Nel 1972, dopo l'uscita di Mattioli, la Banca Commerciale proseguì la linea da lui tracciata sia nel finanziamento all'industria e al mondo della cultura, sia nella leadership del settore internazionale. Proprio negli anni settanta vi fu una nuova grande espansione all'estero, oltre che nelle zone già consolidate dell'Europa Occidentale e dell'area americana, anche nei mercati asiatici.

Negli anni ottanta la Comit fu inoltre la prima banca italiana a riallacciare i contatti con i paesi dell'Europa Orientale sotto l'influenza sovietica. All'inizio degli anni novanta si allentarono i vincoli della legge bancaria del 1936 e la Comit poté realizzare una grande espansione territoriale in Italia, raddoppiando il numero degli sportelli (circa settecento).

Nel 1991 acquistò la controversa Banca Sicula di Trapani dalla famiglia D'Alì.

Tra il 1991 e il 1994 si trasformò in gruppo bancario, con la possibilità di esercitare di nuovo il credito alle imprese secondo il modello della banca universale delle origini, ma riadattato alla realtà del tempo.
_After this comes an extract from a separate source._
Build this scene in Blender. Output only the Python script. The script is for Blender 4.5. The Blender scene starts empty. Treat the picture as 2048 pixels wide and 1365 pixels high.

Nel 1994, nell'anno del suo centenario, la Comit venne privatizzata con la vendita del pacchetto di maggioranza sul mercato da parte dell'Iri. Nel 1999 Banca Intesa ha acquistato il 70% del capitale della Comit.

Tra le attività estere, ci sono state la partecipazione nell'ungherese CIB Bank e l'acquisizione della croata Privredna Banka Zagreb, che hanno poi seguito il destino della Comit.

Il 24 aprile 2001 si fuse con Banca Intesa per formare il gruppo IntesaBci[1], che dal 18 dicembre 2002 divenne semplicemente Banca Intesa[2][3], oggi Intesa Sanpaolo.

Alcuni osservatori[senza fonte] ritengono che la poco gloriosa scomparsa della Comit, avvenuta con l'incorporazione nella Banca Intesa, abbia avuto inizio proprio con la privatizzazione della stessa.